Many modern "democracies", especially the US Federal Government (& to a large extent, state governments) are effectively run like a public (with public shareholding, and probably listed on an international exchange) corporation, which, strictly speaking, are run via an autocratic top-down model.

Public corporations exist to serve the interests of their shareholders alone. They will even see breaking the law as a "cost of business," desirable if doing so adds more to shareholder value than not doing so, taking into account the risk of being caught and held to account.

Shareholders decide who the corporate leaders are, and the market is used by shareholders to gauge which leaders have more profitable approaches.

The US Congress and Executive is effective composed of people who have passed through a filter, which Laurence Lessig refers to as the "money primary" - the people who are viable candidates for office are those who receive campaign funding support from a tiny percentage of the US population. The people making up this money filter are the shareholders in the system. They anoint all the qualifying candidates - by funding them. They effectively eliminate those who they do not fund (the only recent exception was Bernie Sanders (Elizabeth Warren almost avoided selling out, but sadly, not quite), but the DNC closed ranks at the behest of the campaign financiers to ensure he didn't make it through). In this metaphor, the voters are "the market".

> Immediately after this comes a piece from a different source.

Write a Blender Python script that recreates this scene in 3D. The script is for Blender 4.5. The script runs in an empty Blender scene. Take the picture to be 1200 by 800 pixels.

The voters are only offered the choice of selecting from among the candidates anointed by the campaign financiers.

In the end, all the candidates, recognising the real source of their support, will ensure that those supporters receive the most responsive treatment by far (not their "official" constituents, the citizens/voters). The funders are, after all, the real shareholders. And that is a damning illustration of a corrupt and fundamentally broken system.

Watch Lessig's talk. It is superb. The situation in the US (and many other "modern democracies" around the world) is not. The citizens are no longer "driving the bus". The status quo needs to change dramatically to redress this corruption and return the balance of power to the people.